Challenges facing transport system in residential areas: Case study of Zimmerman

The prevalent subdivisions of land in Mlango Kubwa, Nairobi have contributed to the
development of an informal settlement, with little emphasis on the provision of access roads,
basic infrastructural services and community facilities and services. This has culminated to
various severe planning problems such as inaccessibility, incompatibility of land uses and
activities, and unnecessary pollution; which pose threats to human health, and the small scale
business activities in the neighbourhood.
Lack of effective development control is therefore clearly evident in the area.
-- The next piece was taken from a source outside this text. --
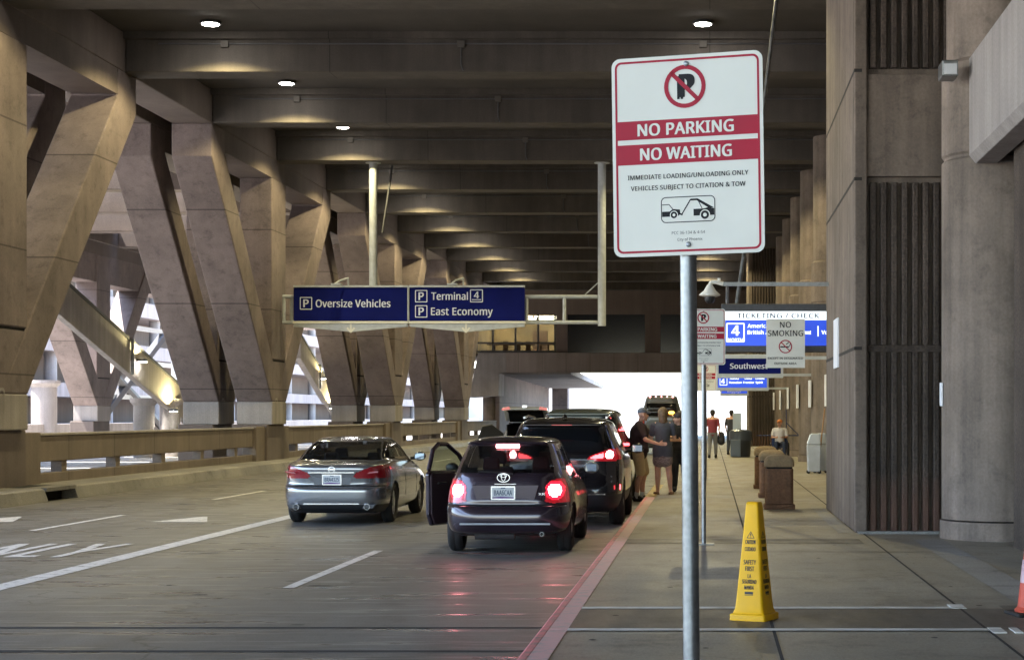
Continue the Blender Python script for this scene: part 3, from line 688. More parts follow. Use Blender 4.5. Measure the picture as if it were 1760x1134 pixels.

The planning
problems in the area are, thus, bound to increase to unmanageable levels in the inevitable future
given the current rapid rate of urbanization in Nairobi, which is currently at 4.7%. Therefore,
planning intervention becomes indispensable, failure to which, the neighbourhood will continue
developing unsustainably escalating chaos which are unbearable to humanity.
The study has therefore sought to examine the origin and factors that contributed to the
emergence of the informal settlement, any efforts made to control the unplanned situation and
the various policy requirements that pertain to the sustainable development of the
neighbourhood. All the urban development issues ranging from housing, transportation, public
utilities, community facilities, population and demography, and economy and livelihoods have
been examined to get a broader insight into the entire problem of the informality. The main aim
has been to identify the various development gaps and the problem hotspots that require urgent
planning interventions.

Development wise, the study has found out that the area is highly compromised as far as the
achievement of a balanced and sustainable development is concerned. This is because; housing is
actually in deplorable conditions due to poor sanitation and poor spatial organization, which have
contributed to low level of servicing. There is also the encroachment of the few narrow access
roads by the informal sector activities which have to a perceptible extent contributed to the
increased disposal of solid wastes along such roads. More importantly, community facilities such
as schools, health facilities and security facilities have not been provided in the area despite the
high population size which supersedes the thresholds for the provision of the same.
Consequently, various planning recommendations have been suggested to improve the livability
of the neighbourhood, particularly in the very long run.